Monday, November 16th, 2009 -- by Bacchus

There’s a long and pedestrian business article here about the decline of the Playboy empire and the signs (faint though they are) that Hugh Hefner may finally, at age 83, be tired of maintaining his playboy image. But what struck me was the abject cluelessness of the last three paragraphs, two of which (after subtracting a paragraph of standard-story boilerplate filler) propose Kink.com’s Peter Acworth as the next “Mr. Playboy”:

But if Hefner sells up, who might take his place as Mr Playboy? The leading contender is Midlands-born Peter Acworth, a former Barings banker and founded of Kink.com, a suite of S&M and bondage-themed websites.

Acworth, 39, says he got the idea after he read in a British tabloid about a fireman who sold pornographic pictures on the internet. “He had made a quarter of a million pounds over a short period doing nothing very clever at all. So I basically just ripped off that idea.”

It’s a long way from bunny ears; Kink.com’s brand icon is a forked tail.

On the one hand, it’s illuminating that Kink.com should be considered one of the strongest brands in porn, that it could be compared to Playboy in any fashion. But this business writer — although clear on the meaning of the Playboy brand — has obviously failed to grasp the central branding connotations that have made Kink.com what it is today. Playboy has always had an iconic individual (Hefner) living it up with the models, with a wink and a nudge as to the propriety of same. (To be fair, Playboy’s photographers have a reputation for running clean and professional shoots.) But Kink.com is known for being holier than the Pope when it comes to professionalism and clean dealing with its models. It needs this reputation because of the edgy nature of its kinky material. Trying to cast Acworth in a Hefnerian role — something he’s shown no sign of wanting — would be an epic disaster for the brand.
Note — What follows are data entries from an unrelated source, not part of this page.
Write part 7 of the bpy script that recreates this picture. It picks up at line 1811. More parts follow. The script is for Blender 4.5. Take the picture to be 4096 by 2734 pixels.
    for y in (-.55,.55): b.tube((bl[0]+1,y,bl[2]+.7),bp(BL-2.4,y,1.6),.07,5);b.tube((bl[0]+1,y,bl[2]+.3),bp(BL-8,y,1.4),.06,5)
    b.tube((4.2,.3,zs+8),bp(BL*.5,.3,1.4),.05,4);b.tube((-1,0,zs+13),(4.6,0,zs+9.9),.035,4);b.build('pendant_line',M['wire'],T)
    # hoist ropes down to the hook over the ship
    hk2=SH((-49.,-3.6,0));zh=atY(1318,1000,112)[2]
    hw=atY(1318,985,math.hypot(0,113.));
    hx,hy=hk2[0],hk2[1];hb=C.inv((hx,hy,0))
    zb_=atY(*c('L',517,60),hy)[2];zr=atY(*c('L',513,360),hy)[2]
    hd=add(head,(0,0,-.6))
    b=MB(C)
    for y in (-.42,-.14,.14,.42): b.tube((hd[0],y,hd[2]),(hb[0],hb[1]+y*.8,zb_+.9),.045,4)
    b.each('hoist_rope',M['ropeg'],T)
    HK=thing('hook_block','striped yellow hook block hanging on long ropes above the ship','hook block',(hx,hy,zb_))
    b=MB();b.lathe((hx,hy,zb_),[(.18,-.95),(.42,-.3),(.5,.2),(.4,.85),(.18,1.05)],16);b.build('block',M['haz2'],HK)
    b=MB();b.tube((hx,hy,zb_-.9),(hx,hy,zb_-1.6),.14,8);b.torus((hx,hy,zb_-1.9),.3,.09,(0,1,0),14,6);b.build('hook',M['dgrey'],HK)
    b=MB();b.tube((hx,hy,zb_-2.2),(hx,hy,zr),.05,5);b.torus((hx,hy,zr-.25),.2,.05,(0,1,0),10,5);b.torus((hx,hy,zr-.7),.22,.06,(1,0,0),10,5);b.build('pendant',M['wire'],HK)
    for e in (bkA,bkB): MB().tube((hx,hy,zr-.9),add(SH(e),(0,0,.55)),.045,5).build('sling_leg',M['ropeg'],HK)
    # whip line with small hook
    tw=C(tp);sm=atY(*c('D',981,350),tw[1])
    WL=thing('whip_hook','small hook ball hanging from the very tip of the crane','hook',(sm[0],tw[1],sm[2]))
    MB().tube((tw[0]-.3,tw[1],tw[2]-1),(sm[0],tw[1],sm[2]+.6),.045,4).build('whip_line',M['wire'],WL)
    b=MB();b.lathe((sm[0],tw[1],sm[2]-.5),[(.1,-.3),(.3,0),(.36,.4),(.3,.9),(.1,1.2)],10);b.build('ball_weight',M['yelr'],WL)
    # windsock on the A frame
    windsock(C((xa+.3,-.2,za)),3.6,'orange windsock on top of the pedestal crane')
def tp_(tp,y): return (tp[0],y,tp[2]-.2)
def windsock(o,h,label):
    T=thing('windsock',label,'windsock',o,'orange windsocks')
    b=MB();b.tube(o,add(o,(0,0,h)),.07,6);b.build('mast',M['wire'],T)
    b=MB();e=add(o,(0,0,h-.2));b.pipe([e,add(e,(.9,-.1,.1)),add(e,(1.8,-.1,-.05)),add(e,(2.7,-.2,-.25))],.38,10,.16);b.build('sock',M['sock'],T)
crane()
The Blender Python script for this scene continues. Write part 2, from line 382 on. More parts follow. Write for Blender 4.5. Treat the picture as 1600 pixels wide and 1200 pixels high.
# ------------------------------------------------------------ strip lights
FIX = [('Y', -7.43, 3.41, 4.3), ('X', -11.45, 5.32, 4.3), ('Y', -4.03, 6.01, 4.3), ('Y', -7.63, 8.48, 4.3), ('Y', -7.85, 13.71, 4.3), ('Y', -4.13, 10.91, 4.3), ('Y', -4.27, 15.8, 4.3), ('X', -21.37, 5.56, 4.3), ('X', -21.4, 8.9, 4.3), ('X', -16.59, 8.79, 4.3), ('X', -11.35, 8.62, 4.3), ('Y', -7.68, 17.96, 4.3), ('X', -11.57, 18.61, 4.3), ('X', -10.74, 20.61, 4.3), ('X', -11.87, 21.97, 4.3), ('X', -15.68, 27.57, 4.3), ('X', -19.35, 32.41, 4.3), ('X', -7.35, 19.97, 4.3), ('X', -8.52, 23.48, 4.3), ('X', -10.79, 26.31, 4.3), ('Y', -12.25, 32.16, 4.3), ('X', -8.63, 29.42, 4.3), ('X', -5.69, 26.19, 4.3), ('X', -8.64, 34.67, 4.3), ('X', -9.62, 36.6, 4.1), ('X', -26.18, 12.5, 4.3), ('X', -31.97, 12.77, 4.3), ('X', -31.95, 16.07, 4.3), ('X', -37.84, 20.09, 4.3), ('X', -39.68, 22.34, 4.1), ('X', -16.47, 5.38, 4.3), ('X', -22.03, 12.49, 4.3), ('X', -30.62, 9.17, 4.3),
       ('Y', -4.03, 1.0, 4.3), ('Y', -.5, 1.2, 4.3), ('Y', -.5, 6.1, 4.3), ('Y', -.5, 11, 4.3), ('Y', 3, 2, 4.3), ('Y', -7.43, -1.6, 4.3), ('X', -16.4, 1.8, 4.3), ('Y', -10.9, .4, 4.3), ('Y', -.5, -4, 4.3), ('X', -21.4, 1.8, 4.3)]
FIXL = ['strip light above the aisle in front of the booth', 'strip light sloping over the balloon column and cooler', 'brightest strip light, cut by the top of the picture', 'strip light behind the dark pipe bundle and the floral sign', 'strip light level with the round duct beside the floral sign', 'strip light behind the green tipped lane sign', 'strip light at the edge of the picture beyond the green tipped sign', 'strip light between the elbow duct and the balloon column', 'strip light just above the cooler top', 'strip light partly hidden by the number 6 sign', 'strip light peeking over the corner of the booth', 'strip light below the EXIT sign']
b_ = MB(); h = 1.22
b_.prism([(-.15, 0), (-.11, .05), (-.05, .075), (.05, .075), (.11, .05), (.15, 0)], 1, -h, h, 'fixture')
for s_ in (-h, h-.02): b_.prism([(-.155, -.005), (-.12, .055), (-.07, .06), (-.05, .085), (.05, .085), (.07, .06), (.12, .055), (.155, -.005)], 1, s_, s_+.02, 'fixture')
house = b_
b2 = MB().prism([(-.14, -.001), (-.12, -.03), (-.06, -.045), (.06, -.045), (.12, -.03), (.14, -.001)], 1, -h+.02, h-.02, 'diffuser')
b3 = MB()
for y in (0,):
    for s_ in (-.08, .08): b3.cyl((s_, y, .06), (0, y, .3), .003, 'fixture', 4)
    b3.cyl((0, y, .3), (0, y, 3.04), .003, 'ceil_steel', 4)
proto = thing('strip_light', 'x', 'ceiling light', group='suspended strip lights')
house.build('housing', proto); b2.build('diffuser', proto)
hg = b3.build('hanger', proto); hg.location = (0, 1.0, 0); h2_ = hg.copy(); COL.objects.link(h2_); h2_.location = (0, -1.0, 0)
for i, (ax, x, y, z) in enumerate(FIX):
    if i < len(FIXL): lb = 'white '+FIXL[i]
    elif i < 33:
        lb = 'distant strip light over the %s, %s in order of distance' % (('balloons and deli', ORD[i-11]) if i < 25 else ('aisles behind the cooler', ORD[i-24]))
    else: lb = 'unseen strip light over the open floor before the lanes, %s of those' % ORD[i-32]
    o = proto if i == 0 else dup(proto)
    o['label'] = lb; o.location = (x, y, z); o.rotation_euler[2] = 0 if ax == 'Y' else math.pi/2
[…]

It’s probably true that we’ll see Acworth, along with a rich cast of his dominant hirelings, being waited on hand and foot by naked slaves once the forthcoming reality-show site The Upper Floor (think Roissy meets Real World) goes live on the top floor of his San Francisco Armory castle of kink. But for Hefner-level striving-after-celebrity, he’d need to pull up at the Erotic Exotic Ball in a carriage pulled by a dozen prancing pony girls, and I don’t think we’ll see him going there.